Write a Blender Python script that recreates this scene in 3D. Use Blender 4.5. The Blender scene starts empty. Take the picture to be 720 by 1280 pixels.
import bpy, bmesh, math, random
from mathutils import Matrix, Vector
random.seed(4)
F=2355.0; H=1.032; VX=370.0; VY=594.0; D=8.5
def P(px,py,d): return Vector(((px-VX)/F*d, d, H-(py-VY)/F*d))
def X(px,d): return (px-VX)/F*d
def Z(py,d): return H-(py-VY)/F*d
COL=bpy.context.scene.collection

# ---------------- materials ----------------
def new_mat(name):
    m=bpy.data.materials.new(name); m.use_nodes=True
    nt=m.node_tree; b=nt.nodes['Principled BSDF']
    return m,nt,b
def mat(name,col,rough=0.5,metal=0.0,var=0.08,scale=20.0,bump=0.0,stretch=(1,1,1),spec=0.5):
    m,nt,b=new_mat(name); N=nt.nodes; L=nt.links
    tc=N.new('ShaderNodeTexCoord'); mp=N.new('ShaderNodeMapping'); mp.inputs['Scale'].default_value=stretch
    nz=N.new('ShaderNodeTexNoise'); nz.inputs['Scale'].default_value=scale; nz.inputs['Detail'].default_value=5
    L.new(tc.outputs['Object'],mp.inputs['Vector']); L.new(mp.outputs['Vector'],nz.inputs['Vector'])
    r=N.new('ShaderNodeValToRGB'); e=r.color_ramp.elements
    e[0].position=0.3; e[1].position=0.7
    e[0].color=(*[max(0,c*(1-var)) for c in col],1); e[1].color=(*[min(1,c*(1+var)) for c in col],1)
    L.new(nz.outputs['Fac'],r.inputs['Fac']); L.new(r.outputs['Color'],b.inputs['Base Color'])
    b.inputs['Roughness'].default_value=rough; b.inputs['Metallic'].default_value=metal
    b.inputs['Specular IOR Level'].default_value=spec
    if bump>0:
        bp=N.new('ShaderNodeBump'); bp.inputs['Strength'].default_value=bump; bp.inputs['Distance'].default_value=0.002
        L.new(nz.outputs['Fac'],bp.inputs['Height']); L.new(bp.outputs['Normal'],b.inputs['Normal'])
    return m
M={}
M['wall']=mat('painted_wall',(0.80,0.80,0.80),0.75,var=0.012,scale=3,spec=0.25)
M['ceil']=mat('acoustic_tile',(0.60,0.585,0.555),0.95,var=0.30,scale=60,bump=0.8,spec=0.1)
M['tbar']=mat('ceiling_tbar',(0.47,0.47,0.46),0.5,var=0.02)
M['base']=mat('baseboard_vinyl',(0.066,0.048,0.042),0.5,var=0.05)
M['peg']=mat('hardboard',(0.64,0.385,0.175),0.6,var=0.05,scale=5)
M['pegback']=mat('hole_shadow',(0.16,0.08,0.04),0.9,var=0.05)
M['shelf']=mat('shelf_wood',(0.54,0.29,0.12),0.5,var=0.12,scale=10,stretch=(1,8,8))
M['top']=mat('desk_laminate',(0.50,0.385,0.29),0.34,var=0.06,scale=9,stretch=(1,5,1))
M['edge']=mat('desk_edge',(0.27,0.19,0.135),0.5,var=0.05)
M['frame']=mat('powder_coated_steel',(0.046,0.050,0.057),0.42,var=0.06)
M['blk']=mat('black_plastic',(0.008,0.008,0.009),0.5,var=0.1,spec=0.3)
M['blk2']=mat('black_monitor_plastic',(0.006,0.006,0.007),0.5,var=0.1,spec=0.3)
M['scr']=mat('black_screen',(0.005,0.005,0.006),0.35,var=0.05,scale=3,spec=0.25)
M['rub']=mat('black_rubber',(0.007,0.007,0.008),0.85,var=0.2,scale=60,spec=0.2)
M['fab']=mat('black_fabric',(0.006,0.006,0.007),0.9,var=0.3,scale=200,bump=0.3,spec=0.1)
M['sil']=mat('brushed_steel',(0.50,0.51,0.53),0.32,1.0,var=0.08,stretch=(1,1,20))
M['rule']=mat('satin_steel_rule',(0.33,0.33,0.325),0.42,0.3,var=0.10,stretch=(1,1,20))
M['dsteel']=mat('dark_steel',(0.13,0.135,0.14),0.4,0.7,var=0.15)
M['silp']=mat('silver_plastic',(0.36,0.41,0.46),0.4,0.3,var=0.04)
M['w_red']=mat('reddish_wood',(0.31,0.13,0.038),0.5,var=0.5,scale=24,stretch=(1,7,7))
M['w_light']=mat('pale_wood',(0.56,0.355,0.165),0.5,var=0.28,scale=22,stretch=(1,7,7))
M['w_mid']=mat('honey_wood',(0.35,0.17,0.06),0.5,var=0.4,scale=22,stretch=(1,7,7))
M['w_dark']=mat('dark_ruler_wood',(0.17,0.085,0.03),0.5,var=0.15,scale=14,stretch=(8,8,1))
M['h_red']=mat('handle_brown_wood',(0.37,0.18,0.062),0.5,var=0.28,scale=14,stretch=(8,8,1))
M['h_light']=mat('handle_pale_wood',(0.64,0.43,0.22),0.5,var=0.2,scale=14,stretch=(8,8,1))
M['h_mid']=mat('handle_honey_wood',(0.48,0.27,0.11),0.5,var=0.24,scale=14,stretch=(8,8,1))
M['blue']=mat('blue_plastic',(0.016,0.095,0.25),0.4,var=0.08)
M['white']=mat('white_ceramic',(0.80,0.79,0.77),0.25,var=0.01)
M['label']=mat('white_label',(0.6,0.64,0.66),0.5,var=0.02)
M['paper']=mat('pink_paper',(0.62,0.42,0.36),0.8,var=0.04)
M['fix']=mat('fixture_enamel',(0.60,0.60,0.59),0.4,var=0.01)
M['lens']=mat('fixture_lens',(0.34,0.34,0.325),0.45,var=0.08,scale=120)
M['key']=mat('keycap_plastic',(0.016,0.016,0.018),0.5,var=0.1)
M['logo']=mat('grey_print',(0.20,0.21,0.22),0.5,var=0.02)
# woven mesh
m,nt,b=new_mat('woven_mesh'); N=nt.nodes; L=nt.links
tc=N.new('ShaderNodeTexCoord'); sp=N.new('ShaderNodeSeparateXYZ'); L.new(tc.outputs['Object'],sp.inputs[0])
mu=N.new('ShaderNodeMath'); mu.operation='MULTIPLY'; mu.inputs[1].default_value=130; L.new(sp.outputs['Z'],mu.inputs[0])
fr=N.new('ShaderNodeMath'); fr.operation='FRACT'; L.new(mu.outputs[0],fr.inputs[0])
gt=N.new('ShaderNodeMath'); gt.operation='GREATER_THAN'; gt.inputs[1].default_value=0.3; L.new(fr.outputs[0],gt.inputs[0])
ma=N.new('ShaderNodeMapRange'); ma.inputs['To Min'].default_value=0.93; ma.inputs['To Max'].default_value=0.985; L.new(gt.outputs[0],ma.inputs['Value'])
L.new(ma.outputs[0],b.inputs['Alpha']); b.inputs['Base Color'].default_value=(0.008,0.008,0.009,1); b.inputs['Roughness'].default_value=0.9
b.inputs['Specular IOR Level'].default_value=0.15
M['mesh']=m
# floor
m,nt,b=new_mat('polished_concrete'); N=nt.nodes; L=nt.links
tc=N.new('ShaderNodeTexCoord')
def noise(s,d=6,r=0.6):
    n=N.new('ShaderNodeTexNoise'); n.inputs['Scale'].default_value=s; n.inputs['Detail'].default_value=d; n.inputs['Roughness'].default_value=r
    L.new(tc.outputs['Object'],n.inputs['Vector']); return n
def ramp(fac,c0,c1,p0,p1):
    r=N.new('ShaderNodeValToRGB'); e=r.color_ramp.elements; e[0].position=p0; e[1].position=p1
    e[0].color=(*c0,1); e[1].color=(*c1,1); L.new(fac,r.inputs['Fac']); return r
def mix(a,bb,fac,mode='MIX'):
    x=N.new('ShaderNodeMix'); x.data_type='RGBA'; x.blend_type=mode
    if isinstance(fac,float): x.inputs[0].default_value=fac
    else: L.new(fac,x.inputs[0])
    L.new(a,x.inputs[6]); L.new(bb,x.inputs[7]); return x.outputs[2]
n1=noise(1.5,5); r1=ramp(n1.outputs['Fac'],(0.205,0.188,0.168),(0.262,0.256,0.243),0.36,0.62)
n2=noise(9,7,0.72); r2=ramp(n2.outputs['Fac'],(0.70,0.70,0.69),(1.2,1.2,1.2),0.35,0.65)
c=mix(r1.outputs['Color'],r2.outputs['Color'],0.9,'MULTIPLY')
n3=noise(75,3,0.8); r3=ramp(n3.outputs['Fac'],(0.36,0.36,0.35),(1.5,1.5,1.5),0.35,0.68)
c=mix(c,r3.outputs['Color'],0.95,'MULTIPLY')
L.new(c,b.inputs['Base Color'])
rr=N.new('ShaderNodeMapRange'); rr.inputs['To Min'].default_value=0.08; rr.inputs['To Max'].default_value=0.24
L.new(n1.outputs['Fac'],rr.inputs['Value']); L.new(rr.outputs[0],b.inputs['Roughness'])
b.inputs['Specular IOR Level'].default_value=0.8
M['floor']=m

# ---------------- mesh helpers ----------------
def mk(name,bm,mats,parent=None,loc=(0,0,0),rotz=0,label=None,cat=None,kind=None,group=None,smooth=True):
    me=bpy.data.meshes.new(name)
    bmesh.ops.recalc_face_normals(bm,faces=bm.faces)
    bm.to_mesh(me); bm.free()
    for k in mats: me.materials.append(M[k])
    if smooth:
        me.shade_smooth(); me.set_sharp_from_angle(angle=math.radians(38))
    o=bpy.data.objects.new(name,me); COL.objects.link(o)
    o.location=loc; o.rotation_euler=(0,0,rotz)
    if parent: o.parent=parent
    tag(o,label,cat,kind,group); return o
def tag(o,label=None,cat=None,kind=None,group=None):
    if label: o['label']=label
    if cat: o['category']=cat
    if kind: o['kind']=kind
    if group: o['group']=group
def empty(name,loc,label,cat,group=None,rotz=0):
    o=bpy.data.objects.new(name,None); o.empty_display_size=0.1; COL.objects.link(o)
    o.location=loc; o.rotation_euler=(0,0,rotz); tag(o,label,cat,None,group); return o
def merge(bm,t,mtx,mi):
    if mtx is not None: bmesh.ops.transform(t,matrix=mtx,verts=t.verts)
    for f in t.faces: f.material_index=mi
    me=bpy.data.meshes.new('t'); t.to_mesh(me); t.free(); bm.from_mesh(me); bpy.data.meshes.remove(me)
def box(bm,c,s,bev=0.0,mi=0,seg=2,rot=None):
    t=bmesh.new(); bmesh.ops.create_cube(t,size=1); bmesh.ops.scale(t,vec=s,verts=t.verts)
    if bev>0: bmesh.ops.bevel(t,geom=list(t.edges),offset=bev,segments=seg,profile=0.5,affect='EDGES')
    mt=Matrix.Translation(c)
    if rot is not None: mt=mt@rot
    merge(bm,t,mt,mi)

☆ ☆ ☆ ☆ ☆

Write out, exactly and with nothing else, the lines of the listing above from its first line through the line with "COL=bpy.context.scene.collection".

● Solution below:
Write a Blender Python script that recreates this scene in 3D. Use Blender 4.5. The Blender scene starts empty. Take the picture to be 720 by 1280 pixels.
import bpy, bmesh, math, random
from mathutils import Matrix, Vector
random.seed(4)
F=2355.0; H=1.032; VX=370.0; VY=594.0; D=8.5
def P(px,py,d): return Vector(((px-VX)/F*d, d, H-(py-VY)/F*d))
def X(px,d): return (px-VX)/F*d
def Z(py,d): return H-(py-VY)/F*d
COL=bpy.context.scene.collection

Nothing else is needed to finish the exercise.